Um Carnaval de pancadaria

Oi abre alas que chegou Nega Fulô e chegou de verde e branco espalhando seus encantos como a filha de Nagô.

A letra do samba-enredo da escola Camisa Verde e Branco, Essa tal Nega Fulô, pedia ao povo amontoado ao longo da avenida São João, para abrir espaço, para ver o desfile das escolas de samba de São Paulo. Era o Carnaval de rua de 1974. Depois, o desfile foi transferido para a avenida Tiradentes e mais tarde para o sambódromo, no Parque Anhembi.

Era o meu primeiro Carnaval como repórter da Folha de S.Paulo. Fui para esse jornal, depois de deixar o Jornal da Tarde, como especialista em trânsito. Hoje, a especialidade seria Mobilidade Urbana.

No Jornal da Tarde ficava uma semana inteira estudando e analisando o trânsito de uma avenida ou uma micro região da cidade para apontar as falhas e problemas de fluxo de veículos, buracos na via, falta de faixa ou semáforo para pedestres.

De repente, caiu no samba, ou pelo menos no meio dele para cobrir os desfiles. E tinha que ser na hora. Deixava a avenida, depois da festa e ia para casa dormir. Continuava ouvindo a batucada a noite inteira. Depois do almoço, ia para a redação escrever a matéria.

Fiz a cobertura de Carnaval para a Folha durante 10 anos. Os repórteres e fotógrafos eram sorteados para esse plantão de cinco dias de maratona na avenida. Menos eu. Eu sempre era voluntário, aliás o único da redação.

Voltando ao desfile, o povo não abriu alas. Não obedeceu. Queria ver o desfile de carnaval de perto, que era de graça, mesmo espremido nas grades colocadas ao longo da avenida São João.

As escolas de samba, então, se recusaram a desfilar, por falta de espaço para as evoluções dos passistas e porta-bandeiras.

A polícia, na época da ditadura militar, resolveu intervir.

Sem dó nem piedade, a polícia jogou cachorros e cavalos para cima do povo. Usou bombas, cacetete. Pôs muita gente para correr e a alegria virou tristeza. A polícia abriu espaço, mas expulsou o povo. E aí? Desfilar para quem?

Foi quando a imprensa se revoltou. Todos os fotógrafos e cinegrafistas colocaram as máquinas no chão. Os repórteres sentaram-se no meio da avenida. E, deram um ultimato à polícia: “ou param com as agressões ou os desfiles não terão cobertura de imprensa”.

Já ameaçava não ter público e agora sem imprensa, o capitão da polícia resolveu suspender a repressão.
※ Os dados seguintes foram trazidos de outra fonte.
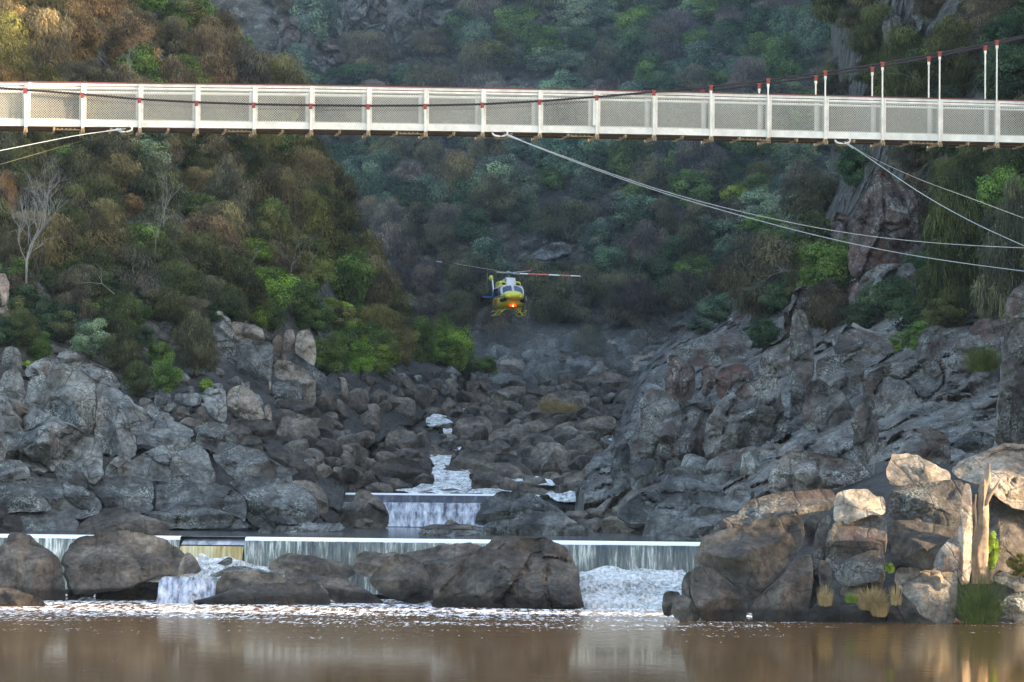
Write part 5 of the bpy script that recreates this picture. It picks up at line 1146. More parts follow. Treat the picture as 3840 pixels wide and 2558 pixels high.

A Escola de Samba Camisa Verde e Branco entrou na avenida São João com seu samba-enredo “Essa tal Nega Fulô” e quando cantava o refrão “Oi abre alas, que chegou Nega Fulô” o povo todo entrou no coro e toda a empolgação transmitida aos integrantes da escola, a levou a ser Campeã do Carnaval Paulistano de 1974.